━━ Data extract ━━
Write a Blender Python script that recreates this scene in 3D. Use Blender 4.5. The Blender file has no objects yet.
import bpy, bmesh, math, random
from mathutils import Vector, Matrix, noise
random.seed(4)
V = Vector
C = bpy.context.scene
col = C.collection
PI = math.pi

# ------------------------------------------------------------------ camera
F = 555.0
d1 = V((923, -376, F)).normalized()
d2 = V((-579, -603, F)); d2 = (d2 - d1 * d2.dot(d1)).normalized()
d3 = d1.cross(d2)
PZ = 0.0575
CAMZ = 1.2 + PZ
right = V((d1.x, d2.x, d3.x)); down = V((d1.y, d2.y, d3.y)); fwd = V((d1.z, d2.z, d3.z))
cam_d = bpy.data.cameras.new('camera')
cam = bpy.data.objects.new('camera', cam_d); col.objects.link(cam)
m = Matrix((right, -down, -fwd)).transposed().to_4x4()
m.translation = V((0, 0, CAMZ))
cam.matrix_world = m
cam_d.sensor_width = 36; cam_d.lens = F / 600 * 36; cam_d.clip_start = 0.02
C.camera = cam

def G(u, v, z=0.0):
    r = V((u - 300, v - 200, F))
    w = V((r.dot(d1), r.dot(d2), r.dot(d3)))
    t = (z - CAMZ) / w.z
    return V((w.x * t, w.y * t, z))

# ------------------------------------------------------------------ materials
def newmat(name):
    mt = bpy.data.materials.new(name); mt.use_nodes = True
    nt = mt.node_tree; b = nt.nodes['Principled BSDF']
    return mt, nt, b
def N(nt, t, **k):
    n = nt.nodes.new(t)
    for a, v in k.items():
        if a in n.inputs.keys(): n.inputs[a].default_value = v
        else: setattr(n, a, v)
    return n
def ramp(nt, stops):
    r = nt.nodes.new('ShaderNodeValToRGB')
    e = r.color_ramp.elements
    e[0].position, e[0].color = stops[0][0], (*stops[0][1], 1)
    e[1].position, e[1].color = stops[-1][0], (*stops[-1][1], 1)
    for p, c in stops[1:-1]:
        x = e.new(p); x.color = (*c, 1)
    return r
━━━
(Task directions): Using the data above, restate word for word the lines from its opening line through the line that contains "PI = math.pi", and no more.

(The output):
Write a Blender Python script that recreates this scene in 3D. Use Blender 4.5. The Blender file has no objects yet.
import bpy, bmesh, math, random
from mathutils import Vector, Matrix, noise
random.seed(4)
V = Vector
C = bpy.context.scene
col = C.collection
PI = math.pi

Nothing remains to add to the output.